**Problem to work on**
Across the entries below, how many lines contain the word "script"? Give the number alone.

**Dataset**
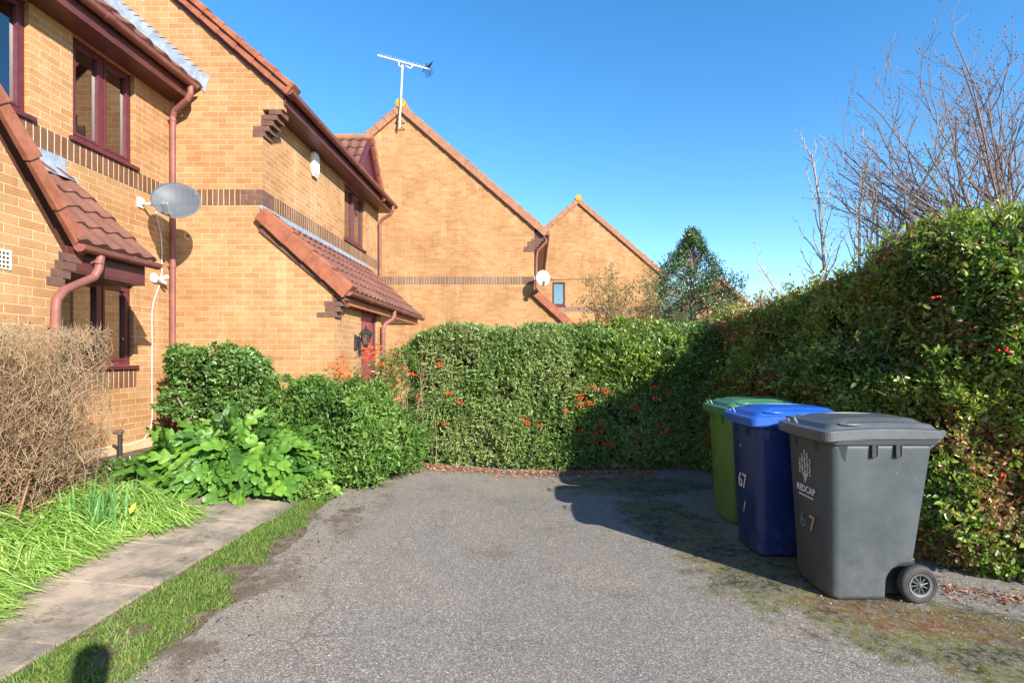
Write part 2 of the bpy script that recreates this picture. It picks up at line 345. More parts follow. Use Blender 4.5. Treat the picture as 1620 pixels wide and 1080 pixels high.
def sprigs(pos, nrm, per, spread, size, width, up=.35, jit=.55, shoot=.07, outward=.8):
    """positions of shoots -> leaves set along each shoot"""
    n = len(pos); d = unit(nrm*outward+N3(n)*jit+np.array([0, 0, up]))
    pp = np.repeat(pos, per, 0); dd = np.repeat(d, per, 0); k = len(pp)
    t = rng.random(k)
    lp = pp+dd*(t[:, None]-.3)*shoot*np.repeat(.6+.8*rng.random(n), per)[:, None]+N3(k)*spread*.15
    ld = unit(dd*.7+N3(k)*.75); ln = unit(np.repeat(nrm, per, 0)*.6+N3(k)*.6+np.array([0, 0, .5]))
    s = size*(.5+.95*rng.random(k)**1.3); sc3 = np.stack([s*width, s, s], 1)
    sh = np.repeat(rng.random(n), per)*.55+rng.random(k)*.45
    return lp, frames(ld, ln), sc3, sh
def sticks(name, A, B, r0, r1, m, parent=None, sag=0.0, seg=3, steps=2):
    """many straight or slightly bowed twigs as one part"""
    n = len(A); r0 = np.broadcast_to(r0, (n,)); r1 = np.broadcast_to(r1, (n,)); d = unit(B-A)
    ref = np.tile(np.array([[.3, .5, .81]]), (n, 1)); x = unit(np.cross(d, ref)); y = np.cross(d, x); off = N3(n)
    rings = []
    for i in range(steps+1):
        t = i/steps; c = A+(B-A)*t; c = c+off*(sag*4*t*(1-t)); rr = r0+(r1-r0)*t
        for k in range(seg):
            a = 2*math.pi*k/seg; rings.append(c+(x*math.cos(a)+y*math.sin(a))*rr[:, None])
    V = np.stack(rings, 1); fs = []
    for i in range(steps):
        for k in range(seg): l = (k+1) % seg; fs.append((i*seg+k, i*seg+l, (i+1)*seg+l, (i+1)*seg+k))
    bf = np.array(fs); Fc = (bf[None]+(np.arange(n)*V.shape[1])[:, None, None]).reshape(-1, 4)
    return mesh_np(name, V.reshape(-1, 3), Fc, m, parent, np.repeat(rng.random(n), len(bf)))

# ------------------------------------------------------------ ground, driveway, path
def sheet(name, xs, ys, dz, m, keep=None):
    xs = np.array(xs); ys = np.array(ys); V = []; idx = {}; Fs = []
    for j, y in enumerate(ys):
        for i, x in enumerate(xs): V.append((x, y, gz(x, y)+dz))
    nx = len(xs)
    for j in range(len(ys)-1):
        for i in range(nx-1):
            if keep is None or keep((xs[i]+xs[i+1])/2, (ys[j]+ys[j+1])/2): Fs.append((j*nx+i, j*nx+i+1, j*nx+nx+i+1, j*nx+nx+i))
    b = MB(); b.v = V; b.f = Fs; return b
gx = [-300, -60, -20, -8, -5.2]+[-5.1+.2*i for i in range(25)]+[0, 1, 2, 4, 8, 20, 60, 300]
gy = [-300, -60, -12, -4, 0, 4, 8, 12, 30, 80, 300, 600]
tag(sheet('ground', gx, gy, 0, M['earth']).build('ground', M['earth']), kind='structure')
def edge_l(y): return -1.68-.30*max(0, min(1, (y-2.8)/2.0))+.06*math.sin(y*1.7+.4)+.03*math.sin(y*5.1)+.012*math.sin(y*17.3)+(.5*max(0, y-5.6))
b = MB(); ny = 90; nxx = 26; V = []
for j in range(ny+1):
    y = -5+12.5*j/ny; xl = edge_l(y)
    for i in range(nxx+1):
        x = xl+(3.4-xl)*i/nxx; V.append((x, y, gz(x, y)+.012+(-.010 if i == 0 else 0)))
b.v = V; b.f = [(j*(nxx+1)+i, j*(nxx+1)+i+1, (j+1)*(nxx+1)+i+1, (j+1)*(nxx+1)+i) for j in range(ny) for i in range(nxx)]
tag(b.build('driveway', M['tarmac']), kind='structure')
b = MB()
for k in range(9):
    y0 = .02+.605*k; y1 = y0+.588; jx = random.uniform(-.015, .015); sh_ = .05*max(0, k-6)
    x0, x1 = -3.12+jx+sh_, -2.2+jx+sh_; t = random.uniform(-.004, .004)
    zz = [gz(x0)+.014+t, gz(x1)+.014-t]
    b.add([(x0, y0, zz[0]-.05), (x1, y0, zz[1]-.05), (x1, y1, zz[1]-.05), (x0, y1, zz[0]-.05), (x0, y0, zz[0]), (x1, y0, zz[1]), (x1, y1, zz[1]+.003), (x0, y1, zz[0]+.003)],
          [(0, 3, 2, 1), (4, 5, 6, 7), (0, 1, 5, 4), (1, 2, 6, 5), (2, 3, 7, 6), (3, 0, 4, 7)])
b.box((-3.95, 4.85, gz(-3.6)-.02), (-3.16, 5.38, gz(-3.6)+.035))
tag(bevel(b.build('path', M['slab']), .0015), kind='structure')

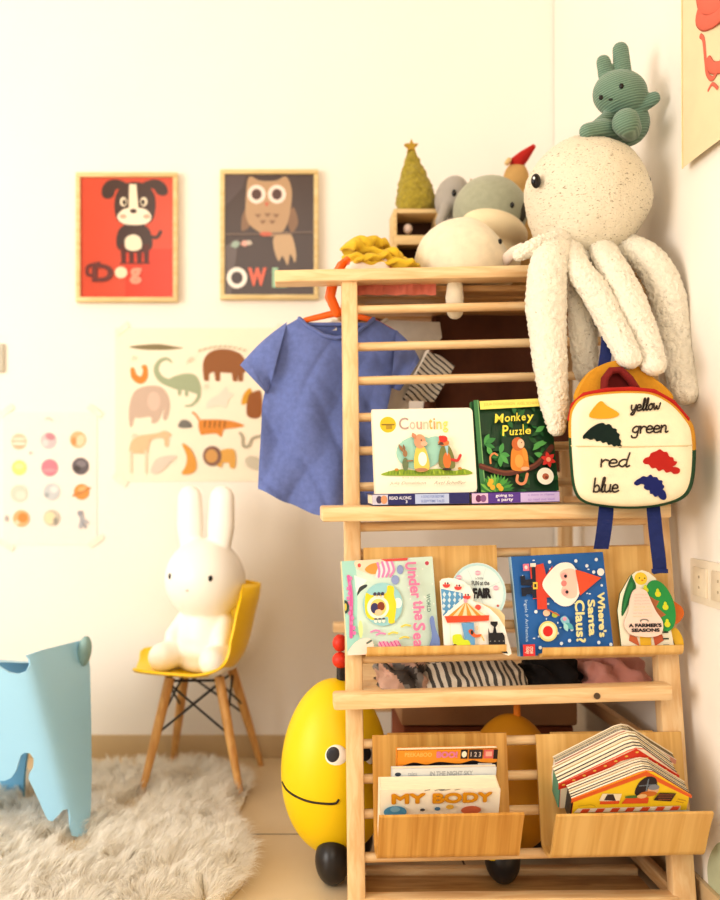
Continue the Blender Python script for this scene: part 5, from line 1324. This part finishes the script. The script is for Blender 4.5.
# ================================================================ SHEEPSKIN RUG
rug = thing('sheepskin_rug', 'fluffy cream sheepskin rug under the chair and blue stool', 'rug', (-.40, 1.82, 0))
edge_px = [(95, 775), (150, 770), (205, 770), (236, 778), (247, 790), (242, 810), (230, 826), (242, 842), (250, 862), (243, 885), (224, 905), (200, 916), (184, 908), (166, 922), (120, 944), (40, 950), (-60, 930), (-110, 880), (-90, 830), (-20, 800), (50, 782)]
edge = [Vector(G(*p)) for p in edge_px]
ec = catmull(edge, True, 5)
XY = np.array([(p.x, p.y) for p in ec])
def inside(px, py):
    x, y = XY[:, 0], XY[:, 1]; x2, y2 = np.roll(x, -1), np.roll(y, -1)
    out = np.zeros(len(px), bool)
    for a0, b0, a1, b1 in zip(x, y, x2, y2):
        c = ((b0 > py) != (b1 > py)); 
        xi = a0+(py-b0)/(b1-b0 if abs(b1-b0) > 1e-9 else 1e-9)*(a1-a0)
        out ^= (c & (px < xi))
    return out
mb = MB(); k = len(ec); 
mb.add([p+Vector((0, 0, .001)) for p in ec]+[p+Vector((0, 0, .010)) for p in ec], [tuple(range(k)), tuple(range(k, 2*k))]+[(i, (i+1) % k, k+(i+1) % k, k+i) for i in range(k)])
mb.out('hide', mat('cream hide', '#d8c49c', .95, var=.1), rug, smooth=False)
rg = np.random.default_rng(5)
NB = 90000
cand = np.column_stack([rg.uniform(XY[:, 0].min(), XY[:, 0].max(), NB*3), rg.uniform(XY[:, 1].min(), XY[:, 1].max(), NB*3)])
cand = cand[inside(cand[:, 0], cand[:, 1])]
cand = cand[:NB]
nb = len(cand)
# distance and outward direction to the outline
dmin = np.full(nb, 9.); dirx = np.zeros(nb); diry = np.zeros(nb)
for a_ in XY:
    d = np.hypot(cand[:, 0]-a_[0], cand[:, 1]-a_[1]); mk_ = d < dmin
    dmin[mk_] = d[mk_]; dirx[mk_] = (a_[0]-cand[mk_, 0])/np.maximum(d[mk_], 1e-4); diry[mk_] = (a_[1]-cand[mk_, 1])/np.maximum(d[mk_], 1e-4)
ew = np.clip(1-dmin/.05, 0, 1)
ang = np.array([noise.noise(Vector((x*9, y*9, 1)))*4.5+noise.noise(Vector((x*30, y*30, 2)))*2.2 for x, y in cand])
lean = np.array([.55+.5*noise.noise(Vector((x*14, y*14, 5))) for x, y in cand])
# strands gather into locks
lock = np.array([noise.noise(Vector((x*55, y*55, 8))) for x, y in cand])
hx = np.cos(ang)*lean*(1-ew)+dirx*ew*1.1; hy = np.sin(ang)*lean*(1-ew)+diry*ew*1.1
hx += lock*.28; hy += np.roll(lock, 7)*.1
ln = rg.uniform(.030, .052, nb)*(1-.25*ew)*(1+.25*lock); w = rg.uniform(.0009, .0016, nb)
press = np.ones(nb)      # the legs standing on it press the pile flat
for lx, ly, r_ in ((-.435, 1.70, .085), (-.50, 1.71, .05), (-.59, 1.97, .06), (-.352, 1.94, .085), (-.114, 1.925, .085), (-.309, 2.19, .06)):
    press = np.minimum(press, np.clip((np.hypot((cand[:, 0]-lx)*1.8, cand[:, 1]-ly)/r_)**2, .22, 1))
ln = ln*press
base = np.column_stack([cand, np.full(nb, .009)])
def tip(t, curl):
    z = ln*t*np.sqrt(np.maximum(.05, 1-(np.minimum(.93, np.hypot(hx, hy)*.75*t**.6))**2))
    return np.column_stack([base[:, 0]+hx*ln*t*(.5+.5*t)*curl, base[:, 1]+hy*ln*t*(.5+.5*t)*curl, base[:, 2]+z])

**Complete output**
2